How do you approach your role as captain?

I'm not a kid anymore, and I think I have the most caps... It's different. Everything happened so fast. When I first joined the French team, the older players would say, "Oh, for me, that was a long time ago." Now, when I see the new players arrive, I feel like I just started yesterday. We try to create a really cool, peaceful atmosphere. The players are coming in younger and younger. We're no longer afraid to call up a player with fewer than 100 professional matches, who's in their first season. The public says, "Yeah, call him up, he needs to be here now!" (He knocks on the table.) Before, you had to wait, to play in Europe, play in Champions League matches, to earn your stripes... With Ousmane Dembélé, we were among the first to arrive super young. But that's a good thing, because that talent and can help us right away.

There's no fear...

They're really not afraid of anything. We were already pretty carefree ourselves. I think it's great. (Bradley) Barcola, Désiré Doué, Rayan Cherki, Malo Gusto, Warren (Zaïre-Emery)... They know where they are, and they also know they deserve it, while still having the humility to be part of the national team. But they haven't stolen anyone's spot. If the coach announced their names at 2 p.m. on a Thursday, it's because they've shown people they can compete for a place. And that's good for a squad. They bring enthusiasm, a fresh perspective. They push the veterans.

What is your method as a captain?

The most important thing is to try to keep the group united. In a tournament, you never know who might have a breakout performance. All 23 players can contribute, but not in the same ways. Only fifteen or sixteen will play, but the others are important. Before I was captain, I didn't really see it that way. I was in my own world. "I'll do my job on the pitch, then I'll go home." There was Hugo (Lloris), Rapha (Varane), Paul (Pogba), and I didn't have that responsibility. Now, I see how important it is to keep everyone's spirits up. In a competition, there are highs and lows. The guy who doesn't play the first two matches, and then doesn't play the third either even though we've won the first two and the coach is rotating the squad... You have to keep him engaged; he's still important. He's going to think, "Wait, he's rotating the team, I'm the only one who hasn't played yet, I'm useless..." Not at all. You're incredibly important to the group. We need you, and we will never give up on you.

Ultimately, tactically, you don't invent things or revolutionize football with the national team. Except for Spain, which relied on the great Barcelona team of that era, with seven or eight of their players plus four from Real Madrid... But you don't have the time to create something tactically insane. You establish the tactical fundamentals, but then you have to go for it. And how do you go far? Through the strength of your collective and your individuals, but above all, the strength of the group.

"I've shaken up codes and hierarchies. There are also things I've done wrong."

In the dressing room, it's said that you have a divisive personality, that you take up a lot of space.

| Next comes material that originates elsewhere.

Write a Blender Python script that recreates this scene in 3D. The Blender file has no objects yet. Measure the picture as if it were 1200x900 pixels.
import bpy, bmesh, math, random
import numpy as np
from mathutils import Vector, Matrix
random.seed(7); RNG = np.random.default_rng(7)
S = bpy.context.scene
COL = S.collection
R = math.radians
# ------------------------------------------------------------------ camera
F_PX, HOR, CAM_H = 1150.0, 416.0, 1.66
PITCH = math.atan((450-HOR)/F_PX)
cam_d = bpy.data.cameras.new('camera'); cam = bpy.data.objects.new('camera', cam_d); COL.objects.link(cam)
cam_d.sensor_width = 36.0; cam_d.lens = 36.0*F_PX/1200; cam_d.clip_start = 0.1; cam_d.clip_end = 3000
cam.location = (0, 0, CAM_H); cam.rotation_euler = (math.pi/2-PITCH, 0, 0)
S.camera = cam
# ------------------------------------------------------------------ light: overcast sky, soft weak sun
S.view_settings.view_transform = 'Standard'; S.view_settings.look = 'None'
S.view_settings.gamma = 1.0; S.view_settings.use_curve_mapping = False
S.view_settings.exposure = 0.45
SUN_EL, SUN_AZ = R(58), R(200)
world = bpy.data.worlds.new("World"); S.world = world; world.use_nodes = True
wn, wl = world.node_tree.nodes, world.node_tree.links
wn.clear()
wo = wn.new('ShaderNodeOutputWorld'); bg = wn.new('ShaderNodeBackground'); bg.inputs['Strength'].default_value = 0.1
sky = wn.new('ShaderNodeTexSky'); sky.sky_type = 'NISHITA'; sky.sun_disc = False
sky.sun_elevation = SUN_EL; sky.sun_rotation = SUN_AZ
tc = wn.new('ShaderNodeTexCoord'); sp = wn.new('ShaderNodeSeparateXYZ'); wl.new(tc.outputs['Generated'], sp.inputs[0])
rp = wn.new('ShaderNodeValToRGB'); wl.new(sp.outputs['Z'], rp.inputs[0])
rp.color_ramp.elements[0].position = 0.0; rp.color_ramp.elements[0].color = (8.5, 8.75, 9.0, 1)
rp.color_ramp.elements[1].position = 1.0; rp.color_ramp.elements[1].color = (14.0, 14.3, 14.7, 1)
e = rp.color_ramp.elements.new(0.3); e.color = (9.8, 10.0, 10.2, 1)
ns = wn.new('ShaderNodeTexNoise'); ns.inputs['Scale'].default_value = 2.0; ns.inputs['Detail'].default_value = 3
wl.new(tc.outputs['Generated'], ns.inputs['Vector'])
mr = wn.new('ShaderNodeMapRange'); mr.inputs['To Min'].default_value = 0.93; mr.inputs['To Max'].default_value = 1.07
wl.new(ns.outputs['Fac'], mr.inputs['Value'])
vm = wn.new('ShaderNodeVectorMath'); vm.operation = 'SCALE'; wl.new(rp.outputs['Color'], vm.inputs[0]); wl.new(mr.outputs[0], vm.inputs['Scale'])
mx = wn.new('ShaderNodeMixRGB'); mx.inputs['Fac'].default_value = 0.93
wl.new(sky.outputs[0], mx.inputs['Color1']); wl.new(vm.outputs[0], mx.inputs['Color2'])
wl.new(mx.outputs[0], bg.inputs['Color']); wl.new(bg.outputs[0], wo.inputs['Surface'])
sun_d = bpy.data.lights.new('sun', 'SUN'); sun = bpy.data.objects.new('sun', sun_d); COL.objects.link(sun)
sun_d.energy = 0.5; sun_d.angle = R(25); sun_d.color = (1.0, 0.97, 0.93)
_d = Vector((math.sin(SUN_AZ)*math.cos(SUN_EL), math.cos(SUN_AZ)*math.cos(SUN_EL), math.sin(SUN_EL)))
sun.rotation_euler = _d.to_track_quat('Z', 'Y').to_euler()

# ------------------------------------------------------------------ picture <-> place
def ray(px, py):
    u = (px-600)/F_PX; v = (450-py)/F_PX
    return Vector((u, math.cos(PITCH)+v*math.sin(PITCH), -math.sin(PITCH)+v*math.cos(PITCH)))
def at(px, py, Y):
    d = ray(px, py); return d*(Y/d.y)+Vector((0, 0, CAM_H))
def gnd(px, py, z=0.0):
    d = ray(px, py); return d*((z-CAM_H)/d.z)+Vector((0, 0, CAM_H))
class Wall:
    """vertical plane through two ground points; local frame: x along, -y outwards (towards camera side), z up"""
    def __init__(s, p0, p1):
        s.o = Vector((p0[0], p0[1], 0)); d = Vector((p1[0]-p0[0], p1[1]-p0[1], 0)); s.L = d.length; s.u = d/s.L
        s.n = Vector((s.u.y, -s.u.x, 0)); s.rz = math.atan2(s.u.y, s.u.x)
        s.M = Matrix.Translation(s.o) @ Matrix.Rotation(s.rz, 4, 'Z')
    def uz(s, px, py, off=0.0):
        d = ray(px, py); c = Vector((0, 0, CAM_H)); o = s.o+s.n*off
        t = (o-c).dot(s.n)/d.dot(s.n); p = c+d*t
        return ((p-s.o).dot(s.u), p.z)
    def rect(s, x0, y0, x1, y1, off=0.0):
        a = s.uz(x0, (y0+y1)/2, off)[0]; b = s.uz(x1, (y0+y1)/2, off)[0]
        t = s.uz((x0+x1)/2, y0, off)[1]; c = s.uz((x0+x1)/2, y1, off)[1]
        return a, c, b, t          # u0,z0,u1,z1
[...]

Of course. Because of my story, my background, everything I've done and continue to do, for better or for worse... I've shaken up codes and hierarchies. There are also things I've done wrong. Sometimes, I've done things that had never happened before. I'm aware of that, but I try to live my career to the fullest, with passion. It's impossible to do everything right. The important thing is to know when you're doing well or not. That's a champion's greatest strength: their lucidity. It's what keeps you from losing your mind, from living in a world detached from reality.

Even when I've done things that seemed the most foolish, I don't think I was ever disconnected from reality. I knew what I was doing wasn't right. Sometimes, I did it because I needed to. Sometimes, there was a message behind it. You can't explain everything, so misunderstandings can arise with people. The boomerang you get back is frustration. But I've never rebelled against the public. I've been in the shoes of those who criticize; I was one of them when I was younger. I can't hold it against the supporters. I prefer lively people to passive ones.